ピアノ・トリオの最高傑作、『ワルツ・フォー・デビー』(ビル・エヴァンス・トリオ)
エレガントでセンシティブ、内省的な楽想などから、エヴァンスはジャズではないと断言する人も少なくない。発祥もその後の展開もジャズの本質は黒人音楽。白人であることを根拠に、エヴァンスのはジャズはない、と決め込んでいるのかしら。
半世紀も前、渋谷の駅近く、宮益坂を下った先の突き当たりに《エヴァンス》というジャズ喫茶があった。その名の通り、マスターがエヴァンス狂で、エヴァンスのレコードしか置いていない。そんな店で、ジャズか否かを口角泡を飛ばしていたのだから、若かった。
曲名にあるデビーはエヴァンスの2歳の姪の名。
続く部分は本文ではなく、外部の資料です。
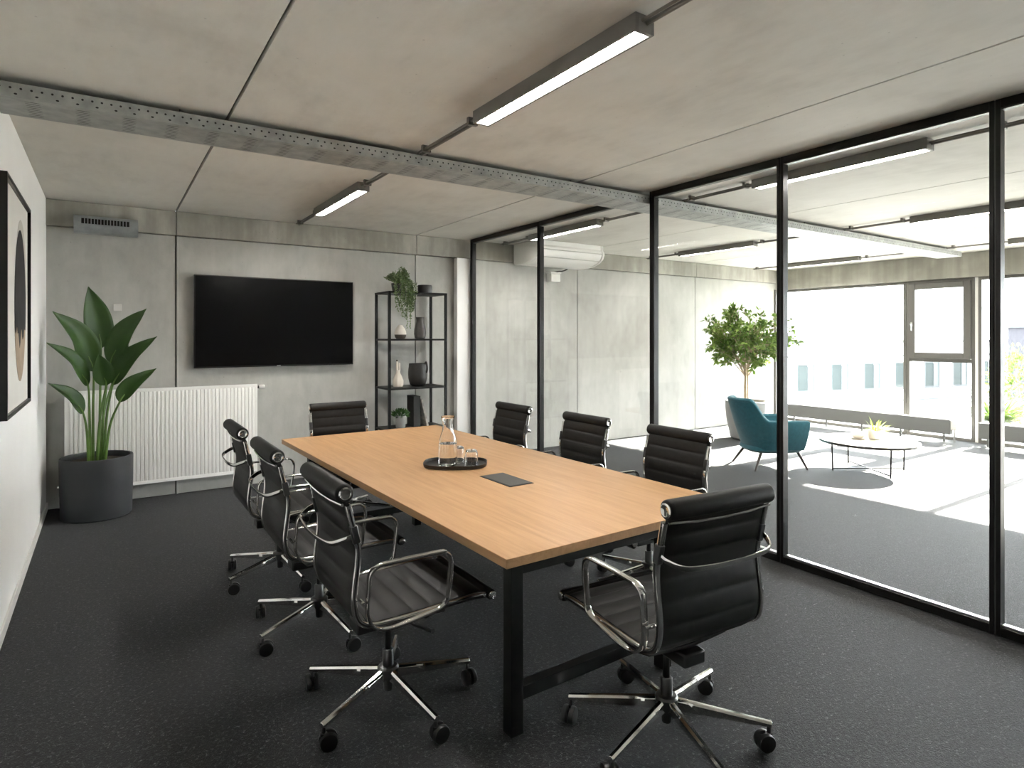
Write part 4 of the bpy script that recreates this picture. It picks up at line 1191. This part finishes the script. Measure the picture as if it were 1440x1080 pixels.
# local: faces +Y.  shell swept around the seat
mb = MB()
A0, A1 = -PI*0.5-0.15, PI*0.5+0.15
NS = 44; NZ = 10
def shell_xy(u, off):
    # superellipse plan: u in -1..1 goes from one arm front round the back to the other
    a = u*math.radians(112)
    rx, ry = 0.385+off, 0.37+off
    x = rx*math.copysign(abs(math.sin(a))**0.72, math.sin(a)); y = -ry*math.copysign(abs(math.cos(a))**0.72, math.cos(a))
    if abs(u) > 0.72: y += (abs(u)-0.72)*0.55
    return x, y
def shell_top(u):
    k = abs(u)
    s = min(1, max(0, (k-0.30)/0.30)); s = s*s*(3-2*s)
    return 0.86*(1-s) + 0.60*s - 0.015*max(0, k-0.7)
outer_, inner_ = [], []
for i in range(NS+1):
    u = -1 + 2*i/NS; zt = shell_top(u); lo, li = [], []
    k = abs(u); backness = max(0.0, 1-k/0.55)
    for j in range(NZ+1):
        f = j/NZ; z = 0.235 + (zt-0.235)*f
        tap = -0.075*(1-f)**1.6
        rake = -0.16*backness*f
        x, y = shell_xy(u, tap); lo.append(mb.v((x, y+rake, z)))
    for j in range(NZ+1):
        f = 1-j/NZ; z = 0.30 + (zt-0.30)*f + (0.0)
        x, y = shell_xy(u, -0.075 - 0.02*(1-f)); rake = -0.16*backness*f
        li.append(mb.v((x, y+rake, min(z, zt-0.006) if j else zt-0.004)))
    cap = []
    x, y = shell_xy(u, -0.0375); cap = mb.v((x, y-0.16*backness, zt+0.018))
    outer_.append(lo + [cap] + li)
for A, B in zip(outer_, outer_[1:]):
    for c in range(len(A)-1): mb.face([A[c],A[c+1],B[c+1],B[c]], True)
    mb.face([A[-1],A[0],B[0],B[-1]], True)
mb.face(outer_[0]); mb.face(list(reversed(outer_[-1])))
mb.build('backrest_shell', M['teal'], arm, sharp=70, bevel=0.012)
mb = MB(); rings = []
for z, off in ((0.225,-0.16),(0.205,-0.11),(0.235,-0.075),(0.30,-0.095)):
    ring = []
    for k in range(48):
        t = 2*PI*k/48; c, s = math.cos(t), math.sin(t)
        ring.append(mb.v(((0.375+off)*math.copysign(abs(c)**0.6,c), 0.02+(0.42+off)*math.copysign(abs(s)**0.6,s), z)))
    rings.append(ring)
for a, b in zip(rings, rings[1:]):
    for k in range(48): mb.face([a[k],a[(k+1)%48],b[(k+1)%48],b[k]], True)
mb.face(list(reversed(rings[0]))); mb.face(rings[-1])
mb.build('seat_base', M['teal'], arm)
mb = MB(); rings = []
for z, off in ((0.302,-0.03),(0.32,0.0),(0.40,0.005),(0.43,-0.02),(0.44,-0.08)):
    ring = []
    for k in range(48):
        t = 2*PI*k/48; c, s = math.cos(t), math.sin(t)
        ring.append(mb.v(((0.275+off)*math.copysign(abs(c)**0.5,c), 0.075+(0.34+off)*math.copysign(abs(s)**0.5,s), z)))
    rings.append(ring)
for a, b in zip(rings, rings[1:]):
    for k in range(48): mb.face([a[k],a[(k+1)%48],b[(k+1)%48],b[k]], True)
mb.face(list(reversed(rings[0]))); mb.face(rings[-1])
plabel(mb.build('seat_cushion', M['teal_cushion'], arm), 'brighter teal seat cushion')
for sx, sy in ((-1,-1),(1,-1),(-1,1),(1,1)):
    p0 = Vector((sx*0.21, 0.02+sy*0.23, 0.222)); p1 = Vector((sx*0.30, 0.0+sy*0.335, 0.001))
    MB().tube([p0,p1], 0.019, 12, scales=[1.0,0.6]).build('leg', M['dark_wood'], arm)

# ------------------------------------------------------------------ lobby: tree in pot
tp = thing('potted_tree', 'leafy indoor tree in a big grey pot behind the teal armchair', 'tree', (8.52, 6.08, 0.0))
MB().lathe([(0.21,0.001),(0.25,0.03),(0.305,0.30),(0.325,0.50),(0.325,0.60),(0.315,0.612),(0.295,0.612),(0.29,0.60),(0.28,0.55)], seg=48, cap1=False).build('pot', M['pot_grey'], tp)
MB().lathe([(0.288,0.555),(0.288,0.575)], seg=36).build('soil', M['soil'], tp)
rng = random.Random(42)
cw = Vector((0.834,-0.552,0)); cdp = Vector((0.552,0.834,0))
tips = []
tr_ = MB()
stems = [spline([(-0.03,0,0.57),(-0.035,0.0,0.85),(-0.03,0.0,1.10),(-0.06,0.02,1.40)], 6), spline([(0.03,0.01,0.57),(0.028,0.01,0.85),(0.03,0.0,1.08),(0.06,-0.02,1.42)], 6)]
for s in stems: tr_.tube(s, 0.024, 10, scales=[1.1-0.6*i/(len(s)-1) for i in range(len(s))])
branch_pts = []
for k in range(44):
    st = stems[k % 2]; q = rng.uniform(0.50, 1.0); p0 = st[int(q*(len(st)-1))]
    a = rng.uniform(0, 2*PI); el = math.asin(rng.uniform(-0.25, 0.98))
    d = Vector((math.cos(a)*math.cos(el), math.sin(a)*math.cos(el), math.sin(el)))
    c = Vector((0,0,1.58)); tgt = c + Vector((d.x*0.78 + d.y*0.12, d.y*0.58 - d.x*0.30, d.z*0.58 if d.z > 0 else d.z*1.6))*rng.uniform(0.75, 1.0)
    md = p0.lerp(tgt, 0.5) + Vector((0,0,0.06)) + rnd_dir(rng)*0.05
    pts = spline([p0, md, tgt], 7); branch_pts.append(pts)
    tr_.tube(pts, 0.009, 6, scales=[1.1-0.85*i/(len(pts)-1) for i in range(len(pts))])
    for w in range(4):
        b0 = pts[rng.randrange(5, len(pts)-1)]
        tg = b0 + (rnd_dir(rng) + (tgt-c).normalized()*0.8 + Vector((0,0,0.1))).normalized()*rng.uniform(0.12, 0.24)
        p2 = spline([b0, b0.lerp(tg,0.5)+rnd_dir(rng)*0.02, tg], 4); branch_pts.append(p2)
        tr_.tube(p2, 0.004, 5)
tr_.build('trunk', M['bark'], tp)
mb = MB()
for pts in branch_pts:
    L_ = len(pts)
    for i in range(L_//3, L_):
        for w in range(3):
            d = (pts[i]-pts[i-1]).normalized()*0.7 + rnd_dir(rng)
            leaf_quad(mb, pts[i] + rnd_dir(rng)*0.012, d, Vector((0,0,1)) + rnd_dir(rng)*0.8, rng.uniform(0.065,0.105), rng.uniform(0.016,0.025))
mb.build('foliage', M['leaf_tree'], tp, recalc=False)

# ------------------------------------------------------------------ lobby: coffee table and things on it
cf = thing('coffee_table', 'round pale-topped coffee table on thin black legs in the sunlight', 'coffee table', (7.74, 3.825, 0.0))
plabel(MB().lathe([(0.530,0.338),(0.540,0.342),(0.540,0.3665)], seg=72).build('tabletop_rim', M['ctable_edge'], cf), 'dark rim under the top')
plabel(MB().lathe([(0.539,0.3667),(0.538,0.371),(0.533,0.3725)], seg=72).build('tabletop', M['ctable_top'], cf), 'pale round top')
for a in (147, 237, 327, 57):
    a = math.radians(a); d = Vector((math.cos(a), math.sin(a), 0))
    MB().tube([d*0.445+Vector((0,0,0.3375)), d*0.435+Vector((0,0,0.002))], 0.009, 10).build('leg', M['black_steel'], cf)
mb = MB()
for a in (147, 237):
    a = math.radians(a); d = Vector((math.cos(a), math.sin(a), 0)); s = Vector((-d.y,d.x,0))
    mb.obox((0,0,0.03), d*0.43, s*0.006, (0,0,0.006))
mb.build('stretcher', M['black_steel'], cf)
t = thing('potted_plant', 'tiny lime-green plant in a beige pot on the coffee table', 'plant', (7.865, 3.80, 0.3735))
MB().lathe([(0.072,0.0),(0.080,0.008),(0.086,0.10),(0.086,0.112),(0.078,0.112),(0.076,0.095)], seg=32).build('pot', M['cer_cream'], t)
mb = MB(); rng = random.Random(9)
for k in range(46):
    a = rng.uniform(0,2*PI); e = rng.uniform(0.35,1.45); d = Vector((math.cos(a)*math.cos(e), math.sin(a)*math.cos(e), math.sin(e)))
    blade(mb, (0.03*math.cos(a),0.03*math.sin(a),0.098), d, rng.uniform(0.09,0.2), 0.009, rng.uniform(0.2,0.8), rng, 4)
mb.build('foliage', M['leaf_lime'], t, recalc=False)
t = thing('bowl', 'low cream lidded bowl on a saucer beside the tiny plant', 'bowl', (7.735, 3.945, 0.3735))
MB().lathe([(0.06,0.0),(0.088,0.008),(0.09,0.012),(0.06,0.010)], seg=32).build('saucer', M['cer_cream'], t)
MB().lathe([(0.050,0.0125),(0.068,0.03),(0.070,0.045),(0.058,0.062),(0.030,0.072),(0.012,0.074)], seg=32).build('bowl_body', M['cer_cream'], t)
MB().lathe([(0.006,0.0745),(0.006,0.09),(0.009,0.10),(0.004,0.106)], seg=14).build('lid_knob', M['cer_cream'], t)

# ------------------------------------------------------------------ lobby: low convectors under the windows
def convector(y0, y1, label, valve_end):
    c = thing('convector_radiator', label, 'radiator', (10.83, (y0+y1)/2, 0.0), 0, 'low convectors under the windows')
    L2 = (y1-y0)/2
    mb = MB(); mb.box((-0.06,-L2,0.125),(0.06,L2,0.352)); mb.build('casing', M['rad_grey'], c, bevel=0.004)
    mb = MB()
    k = int(2*L2/0.02)
    for i in range(k): 
        y = -L2+0.02+i*(2*L2-0.04)/k; mb.box((-0.045,y,0.3525),(0.045,y+0.008,0.36))
    mb.build('top_grille', M['rad_grey'], c)
    nf = max(2, int(2*L2/0.62)+1)
    for i in range(nf):
        y = -L2+0.10+(2*L2-0.20)*i/(nf-1)
        mb = MB(); mb.box((-0.012,y-0.012,0.004),(0.012,y+0.012,0.1245)); mb.box((-0.05,y-0.03,0.0),(0.05,y+0.03,0.004)); mb.build('foot', M['rad_grey'], c)
    if valve_end:
        mb = MB(); mb.box((-0.045,-L2-0.085,0.20),(0.045,-L2-0.001,0.345)); plabel(mb.build('valve_cover', M['white_enamel'], c, bevel=0.01), 'white valve cover at the end')
        mb = MB()
        for dx in (-0.02,0.02): mb.lathe([(0.008,0.0),(0.008,0.199)], (dx,-L2-0.04,0), 10)
        mb.build('valve_pipe', M['chrome'], c)
convector(4.12, 6.80, 'long grey convector radiator under the windows behind the coffee table', True)
convector(1.10, 3.75, 'grey convector radiator in front of the outdoor plants', False)

# ------------------------------------------------------------------ light
w = bpy.data.worlds.new('World'); sc.world = w; w.use_nodes = True
bg = w.node_tree.nodes['Background']
bg.inputs['Color'].default_value = (0.91, 0.96, 1.0, 1); bg.inputs['Strength'].default_value = 7.8
sun = bpy.data.lights.new('sun', 'SUN'); sun.energy = 45; sun.angle = math.radians(0.6); sun.color = (1.0, 0.95, 0.86)
so_ = bpy.data.objects.new('sun', sun); COL.objects.link(so_)
so_.rotation_euler = Vector((-1.0, 0.0, -0.514)).to_track_quat('-Z', 'Y').to_euler()
so_.location = (30, 3, 16)

# ------------------------------------------------------------------ camera
cam = bpy.data.cameras.new('camera'); co = bpy.data.objects.new('camera', cam); COL.objects.link(co)
co.location = (0, 0, 1.634); co.rotation_euler = (PI/2, 0, -math.atan(570/861))
cam.sensor_width = 36; cam.lens = 861/1440*36; cam.shift_y = (473-540)/1440; cam.clip_end = 300; cam.clip_start = 0.02
sc.camera = co

sc.view_settings.view_transform = 'Standard'; sc.view_settings.look = 'None'
sc.view_settings.exposure = 1.7; sc.view_settings.gamma = 1.0; sc.view_settings.use_curve_mapping = False
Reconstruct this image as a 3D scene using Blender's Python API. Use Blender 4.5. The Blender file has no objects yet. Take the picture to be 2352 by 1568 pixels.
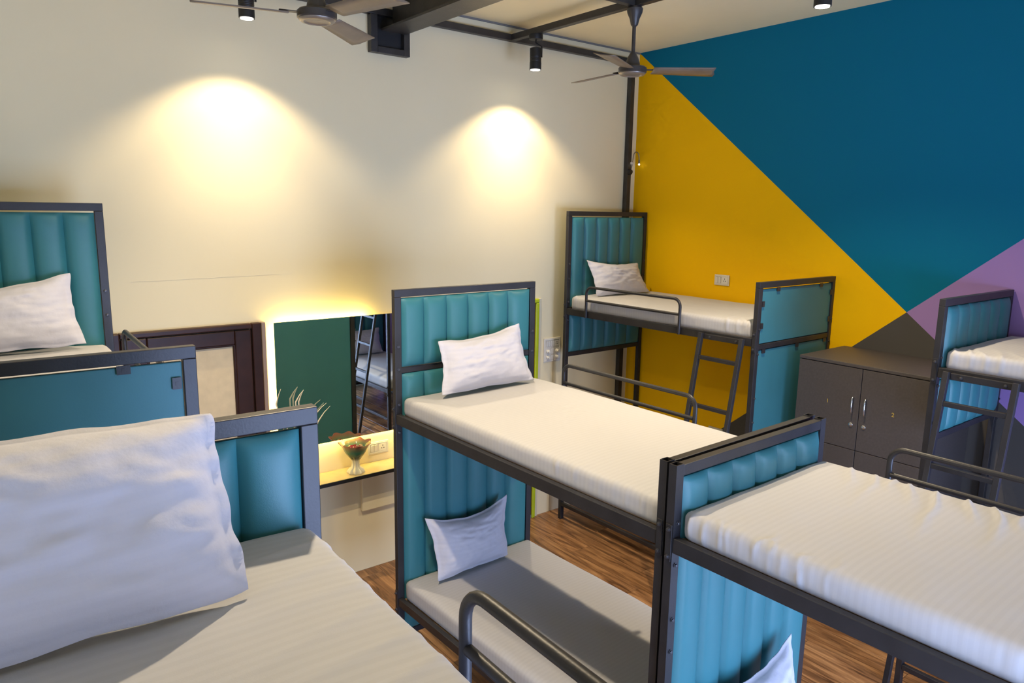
import bpy, bmesh, math, random
from mathutils import Vector, Matrix, noise

random.seed(7)
scene = bpy.context.scene
COL = scene.collection

# ------------------------------------------------------------------ camera
cam_data = bpy.data.cameras.new('camera')
cam_data.sensor_fit = 'HORIZONTAL'
cam_data.sensor_width = 36.0
cam_data.lens = 1662.85 * 36.0 / 2352.0
cam_data.clip_start = 0.05
cam = bpy.data.objects.new('camera', cam_data)
COL.objects.link(cam)
_F = Vector((0.60808336, 0.77380718, -0.17736144))
_R = Vector((0.78789011, -0.61562362, 0.01538598))
_U = Vector((0.09728211, 0.14909728, 0.9840255))
CAM = Vector((-4.9357, -4.5476, 2.6141))
m = Matrix(((_R.x, _U.x, -_F.x, CAM.x), (_R.y, _U.y, -_F.y, CAM.y), (_R.z, _U.z, -_F.z, CAM.z), (0, 0, 0, 1)))
cam.matrix_world = m
scene.camera = cam

# ------------------------------------------------------------------ world, daylight, exposure
world = bpy.data.worlds.new('sky')
scene.world = world
world.use_nodes = True
bg = world.node_tree.nodes['Background']
bg.inputs[0].default_value = (0.62, 0.76, 1.0, 1)
bg.inputs[1].default_value = 1.0

scene.view_settings.view_transform = 'Standard'
scene.view_settings.look = 'None'
scene.view_settings.gamma = 1.0
scene.view_settings.use_curve_mapping = False
scene.view_settings.exposure = 0.52

WARM = (1.0, 0.81, 0.55)
COOL = (0.46, 0.60, 1.0)
SPOT_POWER = 42.0
BEAM_POWER = 38.0
DAY_POWER = 125.0


def day_light(loc, sx, sz, power):
    d = bpy.data.lights.new('window_daylight', 'AREA')
    d.shape = 'RECTANGLE'
    d.size = sx
    d.size_y = sz
    d.energy = power
    d.color = COOL
    o = bpy.data.objects.new('window_daylight', d)
    o.location = loc
    o.rotation_euler = (math.radians(90), 0, 0)   # -Z of the lamp looks along +Y, into the room
    COL.objects.link(o)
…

イントロはワルツのテンポで可愛らしく、すぐにフォー・ビートに変わる。この演奏を歴史に残したのは、スコット・ラファロのランニング・ベース。このレコーディングの11日後、交通事故で夭折した。享年25歳。エヴァンスは半年間に渡り失意のどん底に沈んだ。
夜明け間近の高層マンションの最上階。開け放たれた窓を微風が吹き抜ける。こんなシチュエイションでエヴァンスが聴けたら最高だろうな。